Measured Performance of a High Temperature Heat Pump with HFO-1336mzz-Z as the Working Fluid (ST-16-C063)

Industrial heating consumes a significant fraction of the energy consumed globally. Heating at temperatures higher than about 100°C is predominantly provided through combustion of fossil fuels with uncertain prices and well recognized environmental impacts. A significant fraction of industrial input energy is lost as low temperature waste heat (e.g. warm exhaust gases or cooling water) that could be lifted by high temperature heat pumps to process relevant temperatures. This paper assesses the potential for providing heating at temperatures between 100^oC and 150^oC through electrically-driven mechanical compression heat pumps. It reports the measured performance of a lab-scale reciprocating heat pump with HFO-1336mzz-Z (CF₃CH=CHCF₃; previously referred to as DR-2) as the working fluid over a range of conditions representative of intended applications (e.g. drying or steam generation).
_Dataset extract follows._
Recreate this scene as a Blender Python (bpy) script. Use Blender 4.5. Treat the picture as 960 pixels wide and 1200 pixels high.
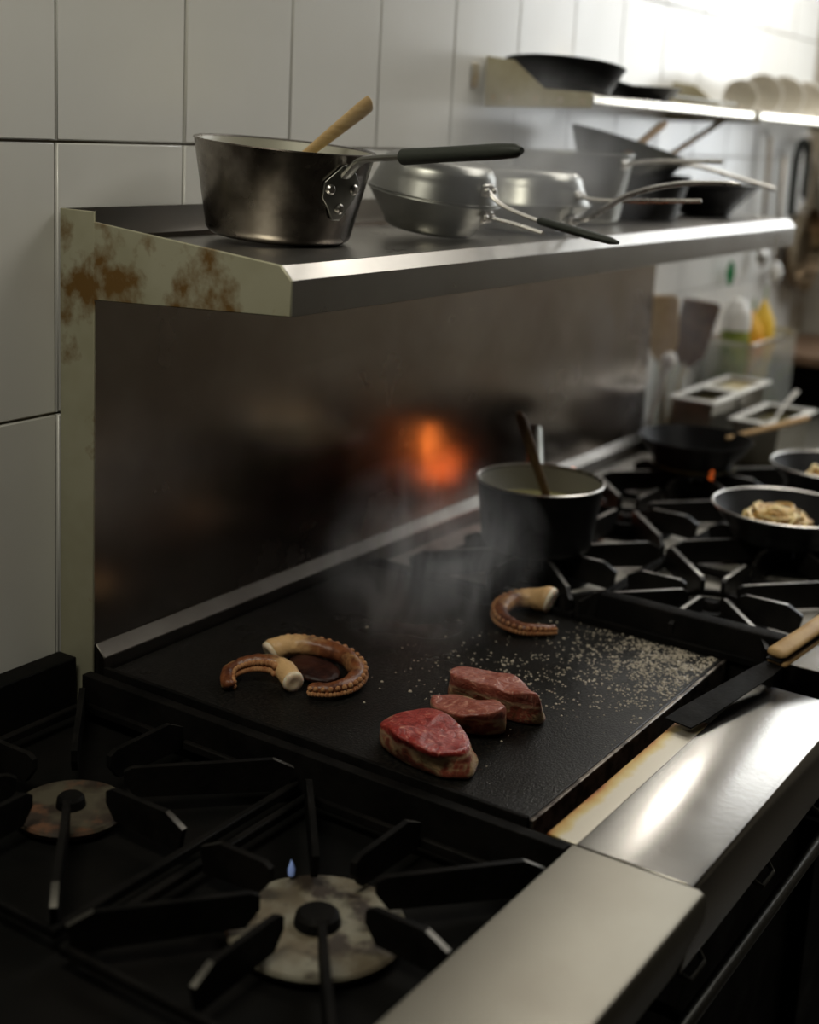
import bpy, bmesh, math, random
from mathutils import Vector, Matrix, Euler, noise

# ------------------------------------------------------------------ camera, light, exposure
scene = bpy.context.scene
for o in list(bpy.data.objects):
    bpy.data.objects.remove(o)
COL = scene.collection
PI = math.pi

def camera():
    yaw, pitch, roll, f = math.radians(32.6028), math.radians(11.8566), math.radians(-3.01076), 1595.9
    fwd = Vector((math.cos(yaw)*math.cos(pitch), math.sin(yaw)*math.cos(pitch), -math.sin(pitch)))
    r = Vector((math.sin(yaw), -math.cos(yaw), 0))
    d = fwd.cross(r)
    r2 = math.cos(roll)*r + math.sin(roll)*d
    d2 = -math.sin(roll)*r + math.cos(roll)*d
    cam = bpy.data.cameras.new('camera')
    o = bpy.data.objects.new('camera', cam)
    COL.objects.link(o)
    u = -d2; b = -fwd
    o.matrix_world = Matrix(((r2.x, u.x, b.x, 0), (r2.y, u.y, b.y, 0), (r2.z, u.z, b.z, 1.55), (0, 0, 0, 1)))
    cam.sensor_fit = 'HORIZONTAL'; cam.sensor_width = 24
    cam.lens = f/960*24
    cam.shift_y = -0.125
    cam.clip_start = 0.05
    cam.dof.use_dof = True
    cam.dof.focus_distance = 1.50
    cam.dof.aperture_fstop = 2.3
    scene.camera = o
camera()

scene.view_settings.view_transform = 'Standard'
scene.view_settings.look = 'None'
scene.view_settings.gamma = 1
scene.view_settings.use_curve_mapping = False
scene.view_settings.exposure = -0.12
scene.cycles.use_denoising = True
scene.cycles.max_bounces = 8
scene.cycles.sample_clamp_indirect = 4
scene.cycles.volume_bounces = 1

w = bpy.data.worlds.new('night'); scene.world = w; w.use_nodes = True
w.node_tree.nodes['Background'].inputs[0].default_value = (.9, .95, 1, 1)
w.node_tree.nodes['Background'].inputs[1].default_value = 0.02

def area_light(name, loc, target, sx, sy, power, col):
    l = bpy.data.lights.new(name, 'AREA'); l.shape = 'RECTANGLE'; l.size = sx; l.size_y = sy
    l.energy = power; l.color = col
    o = bpy.data.objects.new(name, l); COL.objects.link(o)
    o.location = loc
    o.rotation_euler = (Vector(target)-Vector(loc)).to_track_quat('-Z', 'Y').to_euler()
    return o
# daylight / tube light of the far end of the kitchen, and a dim ceiling panel
area_light('ceiling_panel_light', (2.75, .40, 2.74), (2.5, .5, .9), 1.7, .80, 24, (1, .96, .88))
area_light('left_ceiling_light', (.15, .70, 2.74), (.6, 1.0, 1.2), .7, .3, 17, (1, .96, .80))
TUBE_POWER = 48
WINDOW_POWER = 5.5

# ------------------------------------------------------------------ helpers
class MB:
    def __init__(s):
        s.v = []; s.f = []
    def add(s, vs, fs):
        n = len(s.v); s.v += [Vector(p) for p in vs]; s.f += [[i+n for i in f] for f in fs]; return s
    def box(s, x0, x1, y0, y1, z0, z1, m=None):
        vs = [Vector((x, y, z)) for z in (z0, z1) for y in (y0, y1) for x in (x0, x1)]
        if m: vs = [m @ p for p in vs]
        return s.add(vs, [(0,2,3,1),(4,5,7,6),(0,1,5,4),(2,6,7,3),(0,4,6,2),(1,3,7,5)])
    def lathe(s, prof, seg=40, c=(0,0,0), m=None, closed=False):
        c = Vector(c); vs = []; fs = []; n = len(prof)
        for k in range(seg):
            a = 2*PI*k/seg
            for r, z in prof:
                p = Vector((r*math.cos(a), r*math.sin(a), z))
                vs.append((m @ p if m else p)+c)
        for k in range(seg):
            k2 = (k+1) % seg
            for i in range(n if closed else n-1):
                j = (i+1) % n
                fs.append((k*n+i, k2*n+i, k2*n+j, k*n+j))
        if not closed:
            for i, flip in ((0, True), (n-1, False)):
                if prof[i][0] < 1e-5: continue
        return s.add(vs, fs)
    def tube(s, pts, rad, seg=10, cap=True, flat=1.0, up=None):
        pts = [Vector(p) for p in pts]; n = len(pts)
        if not hasattr(rad, '__len__'): rad = [rad]*n
        vs = []; fs = []; prev = None
        for i, p in enumerate(pts):
            t = (pts[min(i+1, n-1)]-pts[max(i-1, 0)]).normalized()
            if up is not None: a = Vector(up)
            elif prev is None: a = Vector((0,0,1)) if abs(t.z) < .9 else Vector((1,0,0))
            else: a = prev
            b = t.cross(a).normalized(); a = b.cross(t).normalized(); prev = a
            for k in range(seg):
                g = 2*PI*k/seg
                vs.append(p + rad[i]*(math.cos(g)*b + math.sin(g)*flat*a))
        for i in range(n-1):
            for k in range(seg):
                k2 = (k+1) % seg
                fs.append((i*seg+k, i*seg+k2, (i+1)*seg+k2, (i+1)*seg+k))
        if cap:
            fs.append(tuple(range(seg-1, -1, -1))); fs.append(tuple((n-1)*seg+k for k in range(seg)))
        return s.add(vs, fs)
    def prism(s, poly, a0, a1, axis='z', m=None):
        n = len(poly)
        def P(u, v, t):
            p = Vector((u, v, t)) if axis == 'z' else (Vector((u, t, v)) if axis == 'y' else Vector((t, u, v)))
            return m @ p if m else p
        vs = [P(u, v, a0) for u, v in poly]+[P(u, v, a1) for u, v in poly]
        fs = [tuple(range(n-1, -1, -1)), tuple(range(n, 2*n))]+[(i, (i+1) % n, n+(i+1) % n, n+i) for i in range(n)]
        return s.add(vs, fs)
    def ball(s, c, r, seg=10, rings=6, sc=(1,1,1), m=None):
        c = Vector(c)
        prof = [(r*math.sin(PI*i/rings), -r*math.cos(PI*i/rings)) for i in range(rings+1)]
        M = Matrix.Diagonal((sc[0], sc[1], sc[2]))
        if m: M = m @ M
        return s.lathe(prof, seg, c, M)
    def mesh(s, name, mat, angle=35, weld=True):
        me = bpy.data.meshes.new(name)
        me.from_pydata([tuple(p) for p in s.v], [], s.f)
        bm = bmesh.new(); bm.from_mesh(me)
        if weld: bmesh.ops.remove_doubles(bm, verts=bm.verts, dist=1e-6)
        bmesh.ops.recalc_face_normals(bm, faces=bm.faces)
        bm.to_mesh(me); bm.free()
        if mat: me.materials.append(mat)
        for p in me.polygons: p.use_smooth = True
        if angle: me.set_sharp_from_angle(angle=math.radians(angle))
        return me

def build(mb, name, mat, parent=None, loc=None, bevel=0, segs=2, sub=0, angle=35, kind=None, label=None):
    """one mesh object; with a parent the coordinates are the parent thing's own;
    without one, loc is where the thing's own origin stands (vertices are given in world space)"""
    if loc is not None:
        L = Vector(loc); mb.v = [p-L for p in mb.v]
    me = mb.mesh(name, mat, angle)
    o = bpy.data.objects.new(name, me); COL.objects.link(o)
    if parent: o.parent = parent
    if loc is not None: o.location = loc
    if bevel:
        b = o.modifiers.new('bevel', 'BEVEL'); b.width = bevel; b.segments = segs; b.limit_method = 'ANGLE'; b.angle_limit = math.radians(40)
        b.harden_normals = False
    if sub:
        b = o.modifiers.new('sub', 'SUBSURF'); b.levels = sub; b.render_levels = sub
    if kind: o['kind'] = kind
    if label: o['label'] = label
    return o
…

HFO-1336mzz-Z has attractive safety, environmental and thermodynamic properties and high chemical stability at high temperatures. Various compressor technologies, compressor lubricants, heat exchanger designs, expansion valve types and cycles with and without an internal heat exchanger were considered. Suitable equipment components were selected to meet the requirements for testing at evaporating temperatures between 30°C and 115°C and condensing temperatures in the range of 75°C to 150°C. Test results are compared with predictions based on ideal cycle thermodynamic modeling and the advantages of HFO-1336mzz-Z over other refrigerants are discussed. HFO-1336mzz-Z could enable more environmentally sustainable industrial heat pumps for the utilization of abundantly available low temperature heat to meet heating duties at higher temperatures, with higher energy efficiencies and lower environmental impacts than with incumbent working fluids.